— START OF Dataset content —

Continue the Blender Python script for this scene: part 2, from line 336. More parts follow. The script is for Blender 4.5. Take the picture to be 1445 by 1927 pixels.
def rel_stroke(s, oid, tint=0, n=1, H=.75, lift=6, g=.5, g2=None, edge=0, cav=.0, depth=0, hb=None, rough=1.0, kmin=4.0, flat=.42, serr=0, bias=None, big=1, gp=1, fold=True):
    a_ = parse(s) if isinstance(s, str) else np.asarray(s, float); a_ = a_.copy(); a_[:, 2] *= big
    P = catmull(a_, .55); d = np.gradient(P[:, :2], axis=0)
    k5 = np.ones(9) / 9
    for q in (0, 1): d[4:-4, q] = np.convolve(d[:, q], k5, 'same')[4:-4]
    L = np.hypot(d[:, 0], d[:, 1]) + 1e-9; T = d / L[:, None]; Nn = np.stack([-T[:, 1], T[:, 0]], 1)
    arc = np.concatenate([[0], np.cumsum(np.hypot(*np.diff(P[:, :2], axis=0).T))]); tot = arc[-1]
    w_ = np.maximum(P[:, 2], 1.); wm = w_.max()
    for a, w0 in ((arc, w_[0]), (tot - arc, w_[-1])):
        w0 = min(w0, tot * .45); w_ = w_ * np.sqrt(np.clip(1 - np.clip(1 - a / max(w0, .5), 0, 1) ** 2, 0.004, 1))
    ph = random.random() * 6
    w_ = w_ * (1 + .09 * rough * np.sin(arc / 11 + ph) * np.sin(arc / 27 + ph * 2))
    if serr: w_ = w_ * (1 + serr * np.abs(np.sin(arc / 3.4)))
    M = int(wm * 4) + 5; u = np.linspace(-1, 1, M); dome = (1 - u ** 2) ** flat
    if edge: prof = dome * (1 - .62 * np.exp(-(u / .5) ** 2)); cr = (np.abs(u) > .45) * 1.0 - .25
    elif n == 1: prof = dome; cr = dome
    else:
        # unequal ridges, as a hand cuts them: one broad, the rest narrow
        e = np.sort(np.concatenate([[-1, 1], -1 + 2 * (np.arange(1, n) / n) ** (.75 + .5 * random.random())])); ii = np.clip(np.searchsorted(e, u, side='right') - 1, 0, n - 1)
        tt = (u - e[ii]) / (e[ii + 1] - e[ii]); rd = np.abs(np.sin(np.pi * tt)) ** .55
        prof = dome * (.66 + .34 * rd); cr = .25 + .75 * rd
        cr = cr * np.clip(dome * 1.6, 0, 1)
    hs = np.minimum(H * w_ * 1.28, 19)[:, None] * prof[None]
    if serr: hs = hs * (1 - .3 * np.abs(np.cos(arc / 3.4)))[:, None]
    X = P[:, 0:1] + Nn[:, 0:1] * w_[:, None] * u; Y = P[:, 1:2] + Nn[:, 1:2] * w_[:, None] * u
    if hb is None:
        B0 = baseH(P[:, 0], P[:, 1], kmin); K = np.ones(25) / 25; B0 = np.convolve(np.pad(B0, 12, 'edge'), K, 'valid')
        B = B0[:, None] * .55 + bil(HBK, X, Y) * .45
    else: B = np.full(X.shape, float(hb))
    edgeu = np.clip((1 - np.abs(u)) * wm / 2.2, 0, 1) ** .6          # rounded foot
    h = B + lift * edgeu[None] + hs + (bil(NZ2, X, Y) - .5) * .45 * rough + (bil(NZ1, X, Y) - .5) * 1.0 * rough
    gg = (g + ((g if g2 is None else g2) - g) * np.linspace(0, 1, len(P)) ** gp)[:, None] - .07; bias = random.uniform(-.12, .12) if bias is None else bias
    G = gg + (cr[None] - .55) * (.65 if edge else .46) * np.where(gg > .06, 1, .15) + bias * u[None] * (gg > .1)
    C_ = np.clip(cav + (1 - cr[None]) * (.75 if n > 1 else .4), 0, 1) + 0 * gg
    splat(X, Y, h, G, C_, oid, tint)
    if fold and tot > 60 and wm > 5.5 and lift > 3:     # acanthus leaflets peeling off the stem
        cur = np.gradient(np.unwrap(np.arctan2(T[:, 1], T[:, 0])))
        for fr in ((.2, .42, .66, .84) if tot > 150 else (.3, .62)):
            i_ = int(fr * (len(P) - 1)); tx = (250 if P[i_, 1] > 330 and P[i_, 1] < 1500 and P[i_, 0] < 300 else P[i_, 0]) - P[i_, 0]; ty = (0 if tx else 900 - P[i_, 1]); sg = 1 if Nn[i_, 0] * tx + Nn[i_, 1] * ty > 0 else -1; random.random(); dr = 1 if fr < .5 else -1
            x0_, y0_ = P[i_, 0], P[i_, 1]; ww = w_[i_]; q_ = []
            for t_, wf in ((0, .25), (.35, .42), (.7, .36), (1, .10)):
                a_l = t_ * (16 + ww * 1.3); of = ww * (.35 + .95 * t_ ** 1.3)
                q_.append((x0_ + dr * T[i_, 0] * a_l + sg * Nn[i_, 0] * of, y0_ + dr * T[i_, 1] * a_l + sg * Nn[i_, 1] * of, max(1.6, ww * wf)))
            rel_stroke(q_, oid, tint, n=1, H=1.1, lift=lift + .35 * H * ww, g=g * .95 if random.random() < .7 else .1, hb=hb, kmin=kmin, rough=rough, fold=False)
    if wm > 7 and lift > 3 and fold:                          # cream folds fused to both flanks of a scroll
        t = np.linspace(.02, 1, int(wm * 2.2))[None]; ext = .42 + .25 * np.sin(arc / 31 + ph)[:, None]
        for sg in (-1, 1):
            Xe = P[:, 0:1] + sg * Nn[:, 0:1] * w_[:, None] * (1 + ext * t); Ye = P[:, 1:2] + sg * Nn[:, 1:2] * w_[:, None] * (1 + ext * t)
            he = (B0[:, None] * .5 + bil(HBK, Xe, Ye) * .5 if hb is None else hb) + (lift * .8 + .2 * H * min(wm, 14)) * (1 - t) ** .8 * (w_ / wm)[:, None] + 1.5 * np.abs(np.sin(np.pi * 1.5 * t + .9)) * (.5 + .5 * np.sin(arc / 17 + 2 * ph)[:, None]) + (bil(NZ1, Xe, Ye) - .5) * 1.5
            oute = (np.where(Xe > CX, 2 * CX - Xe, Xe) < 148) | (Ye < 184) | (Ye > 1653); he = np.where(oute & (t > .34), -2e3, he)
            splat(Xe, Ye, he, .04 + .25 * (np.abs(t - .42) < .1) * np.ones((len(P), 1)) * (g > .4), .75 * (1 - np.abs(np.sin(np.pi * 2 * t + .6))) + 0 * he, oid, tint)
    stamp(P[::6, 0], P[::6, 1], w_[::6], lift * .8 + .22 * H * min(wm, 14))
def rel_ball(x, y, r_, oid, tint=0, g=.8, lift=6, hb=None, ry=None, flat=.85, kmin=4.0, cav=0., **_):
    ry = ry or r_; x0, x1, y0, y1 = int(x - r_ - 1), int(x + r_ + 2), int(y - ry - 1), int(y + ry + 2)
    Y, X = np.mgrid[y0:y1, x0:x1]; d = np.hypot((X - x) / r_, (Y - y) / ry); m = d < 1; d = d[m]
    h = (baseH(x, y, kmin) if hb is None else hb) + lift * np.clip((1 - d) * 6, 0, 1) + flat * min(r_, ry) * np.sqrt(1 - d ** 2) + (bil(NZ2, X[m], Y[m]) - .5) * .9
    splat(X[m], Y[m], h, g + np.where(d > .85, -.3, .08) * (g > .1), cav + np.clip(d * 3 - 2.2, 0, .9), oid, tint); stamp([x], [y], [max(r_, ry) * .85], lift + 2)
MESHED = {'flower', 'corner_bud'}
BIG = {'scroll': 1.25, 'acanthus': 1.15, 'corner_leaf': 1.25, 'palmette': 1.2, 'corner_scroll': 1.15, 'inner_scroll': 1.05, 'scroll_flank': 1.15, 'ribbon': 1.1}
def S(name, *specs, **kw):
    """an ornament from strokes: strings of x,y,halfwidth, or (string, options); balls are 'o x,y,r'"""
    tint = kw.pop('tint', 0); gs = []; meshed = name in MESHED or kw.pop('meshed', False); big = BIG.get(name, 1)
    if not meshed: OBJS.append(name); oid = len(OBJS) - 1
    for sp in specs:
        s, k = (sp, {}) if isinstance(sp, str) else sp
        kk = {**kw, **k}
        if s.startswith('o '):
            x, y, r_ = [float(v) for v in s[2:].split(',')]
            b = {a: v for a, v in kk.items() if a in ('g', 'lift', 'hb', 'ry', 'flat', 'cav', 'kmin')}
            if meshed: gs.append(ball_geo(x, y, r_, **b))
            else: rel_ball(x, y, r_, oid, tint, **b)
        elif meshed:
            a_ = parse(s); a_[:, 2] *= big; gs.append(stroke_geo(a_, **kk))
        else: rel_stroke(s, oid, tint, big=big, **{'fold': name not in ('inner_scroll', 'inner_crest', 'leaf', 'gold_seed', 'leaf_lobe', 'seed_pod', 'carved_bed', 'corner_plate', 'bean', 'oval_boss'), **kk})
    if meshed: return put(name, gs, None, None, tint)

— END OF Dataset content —

— Exercise details —
Say how many lines in this listing hold the string "from", giving the count and nothing more.

— Full output —
2